MU unhurried in adding garage surveillance

Wednesday, February 13, 2008 | 6:10 p.m. CST; updated 8:44 p.m. CDT, Monday, July 21, 2008

COLUMBIA— In the past three years, more than 30 security cameras have been installed inside MU parking garages as a response to the 2005 slaying of MU researcher Jeong Im in the Maryland Avenue parking garage, according to Jim Joy, the director of MU Parking and Transportation.

At the time of the murder, there were no cameras in any of MU’s six parking structures, Joy said, so MU Parking Services began a pilot project to see if security cameras would deter crimes in campus garages. Sixteen to 18 cameras were installed in the Maryland Avenue structure, but the results were inconclusive, Joy said.

“How can you measure what you’ve prevented?” he said.

MU Parking Services installed the same amount of security cameras in the Virginia Avenue garage in the fall for $100,000, and the department plans to install cameras in the Hitt Street garage next year, Joy said. At the current price, the university can only afford to install cameras in one garage per year.

Parking Structure Seven, which is under construction on the university’s south end, will be built with security cameras.

Joy said cameras are a beneficial addition to MU garages but that there is no need to install them right away. He said he thinks security footage has been useful in police investigations of past crimes but that cameras are not effective deterrents of future crimes.

“A bank has a camera over every teller, and have you ever heard of a bank robbery?” he said.

He added that the recent vandalism of more than 40 cars in the Virginia Avenue garage took place while security cameras were present.

But MU police Capt. Brian Weimer said he thinks cameras can be effective.

“They could be used for covert surveillance operations” using dummy cars, he said, and could also be used to follow fleeing suspects. MU police have this surveillance ability with cameras placed all over campus.

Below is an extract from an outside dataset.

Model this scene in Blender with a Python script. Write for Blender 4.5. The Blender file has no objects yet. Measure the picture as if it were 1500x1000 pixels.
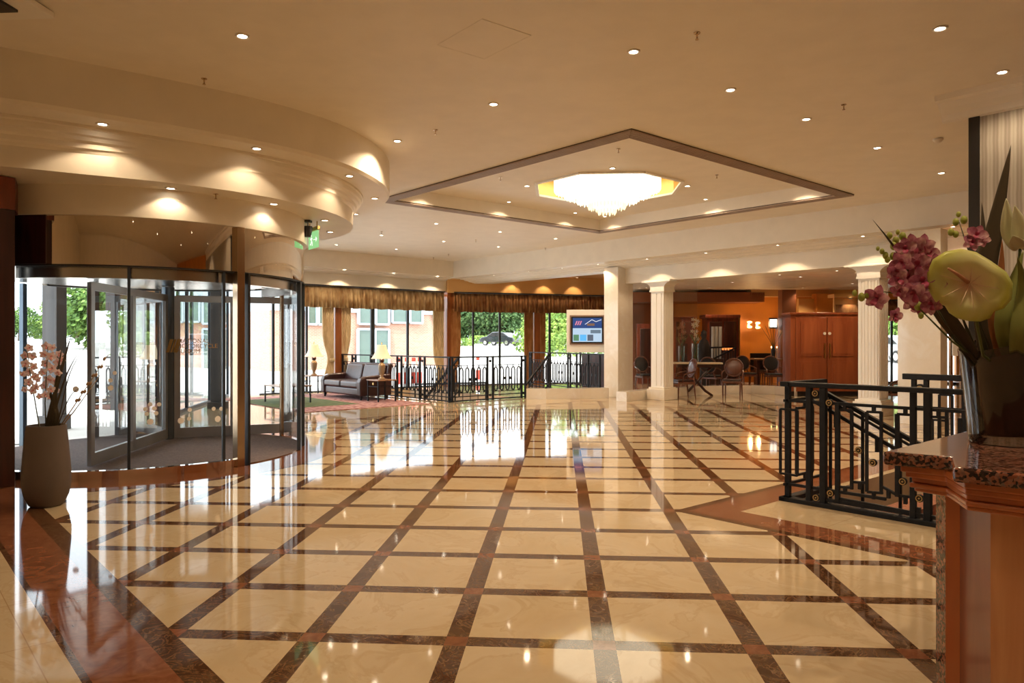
import bpy, bmesh, math, random
from mathutils import Vector, Matrix, geometry
random.seed(7)
S = bpy.context.scene
COL = S.collection
PI = math.pi

# ------------------------------------------------------------------ camera, world, sun, exposure
TH = .067; F = 1075.0; H = 1.5
cd = bpy.data.cameras.new('camera'); cam = bpy.data.objects.new('camera', cd); COL.objects.link(cam)
cd.sensor_width = 36; cd.lens = F / 1500 * 36; cd.clip_end = 400; cd.clip_start = .05
cam.location = (0, 0, H); cam.rotation_euler = (PI / 2, 0, TH)
S.camera = cam
w = bpy.data.worlds.new('sky'); S.world = w; w.use_nodes = True
bg = w.node_tree.nodes['Background']; bg.inputs[0].default_value = (.86, .93, 1, 1); bg.inputs[1].default_value = 4.2
sd = bpy.data.lights.new('sun', 'SUN'); so = bpy.data.objects.new('sun', sd); COL.objects.link(so)
sd.energy = 5; sd.angle = .02; sd.color = (1, .95, .86); so.rotation_euler = (math.radians(38), math.radians(-14), 0)
S.view_settings.view_transform = 'Standard'; S.view_settings.look = 'None'
S.view_settings.exposure = 0.06; S.view_settings.gamma = 1; S.view_settings.use_curve_mapping = False
try:
    S.cycles.use_denoising = True; S.cycles.max_bounces = 10; S.cycles.transparent_max_bounces = 24
    S.cycles.diffuse_bounces = 5; S.cycles.glossy_bounces = 5; S.cycles.sample_clamp_indirect = 6
    S.cycles.caustics_reflective = False; S.cycles.caustics_refractive = False
except Exception: pass
WARM = (1, .74, .47)
KD = 0.68           # overall lamp strength

cT, sT = math.cos(TH), math.sin(TH)
# measuring helpers: the photograph's points turned into places in the room
def ray(px):
    d = (px - 750) / F
    return d * cT - sT, d * sT + cT
def Pz(px, py, z=0.0):
    t = F * (H - z) / (py - 500.0); dx, dy = ray(px)
    return Vector((dx * t, dy * t, z))
def Pt(px, py, t):
    dx, dy = ray(px)
    return Vector((dx * t, dy * t, H - (py - 500) * t / F))
def onl(px, a, b, k):
    dx, dy = ray(px); t = k / (a * dx + b * dy)
    return dx * t, dy * t, t
def pq(p, q, z=0.0): return Vector(((p - q) / 2, (p + q) / 2, z))
R2 = math.sqrt(2)

# ------------------------------------------------------------------ materials
class NT:
    def __init__(s, name):
        s.m = bpy.data.materials.new(name); s.m.use_nodes = True
        s.t = s.m.node_tree; s.n = s.t.nodes; s.l = s.t.links; s.b = s.n['Principled BSDF']; s._c = None
    def co(s):
        if s._c is None: s._c = s.n.new('ShaderNodeTexCoord')
        return s._c.outputs['Object']
    def link(s, a, b): s.l.new(a, b)
    def m2(s, op, a, b=None, c=None):
        n = s.n.new('ShaderNodeMath'); n.operation = op
        for i, v in enumerate((a, b, c)):
            if v is None: continue
            if isinstance(v, (int, float)): n.inputs[i].default_value = v
            else: s.link(v, n.inputs[i])
        return n.outputs[0]
    def mapping(s, sc=(1, 1, 1), rot=(0, 0, 0), src=None):
        n = s.n.new('ShaderNodeMapping'); s.link(src or s.co(), n.inputs[0])
        n.inputs['Scale'].default_value = sc; n.inputs['Rotation'].default_value = rot
        return n.outputs[0]
    def noise(s, scale, detail=4, sc=(1, 1, 1), dist=0, rough=.5):
        n = s.n.new('ShaderNodeTexNoise'); s.link(s.mapping(sc), n.inputs['Vector'])
        n.inputs['Scale'].default_value = scale; n.inputs['Detail'].default_value = detail
        n.inputs['Distortion'].default_value = dist; n.inputs['Roughness'].default_value = rough
        return n.outputs['Fac']
    def ramp(s, fac, stops):
        n = s.n.new('ShaderNodeValToRGB'); s.link(fac, n.inputs[0]); e = n.color_ramp.elements
        while len(e) < len(stops): e.new(.5)
        for i, (p, c) in enumerate(stops): e[i].position = p; e[i].color = (*c, 1)
        return n.outputs[0]
    def mix(s, f, a, b):
        n = s.n.new('ShaderNodeMix'); n.data_type = 'RGBA'
        if isinstance(f, (int, float)): n.inputs[0].default_value = f
        else: s.link(f, n.inputs[0])
        for v, i in ((a, 6), (b, 7)):
            if isinstance(v, tuple): n.inputs[i].default_value = (*v, 1)
            else: s.link(v, n.inputs[i])
        return n.outputs[2]
    def col(s, v):
        if isinstance(v, tuple): s.b.inputs['Base Color'].default_value = (*v, 1)
        else: s.link(v, s.b.inputs['Base Color'])
    def bump(s, h, strength=.2, dist=.01):
        n = s.n.new('ShaderNodeBump'); s.link(h, n.inputs['Height']); n.inputs['Strength'].default_value = strength
        n.inputs['Distance'].default_value = dist; s.link(n.outputs[0], s.b.inputs['Normal'])
    def set(s, **k):
        for a, v in k.items(): s.b.inputs[a.replace('_', ' ')].default_value = v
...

He said the idea of placing signs outside monitored garages that inform people that the garage is equipped with security cameras “could potentially give people false sense of security.” The university is not required to post signs.

Several MU students, interviewed inside the Virginia Avenue parking structure, said they were unaware cameras were inside particular garages and that knowing cameras were present made no difference in how safe they felt.

“I don’t feel safe here when I’m by myself,” student Kelly Liermann said after parking her car in Virginia Avenue garage.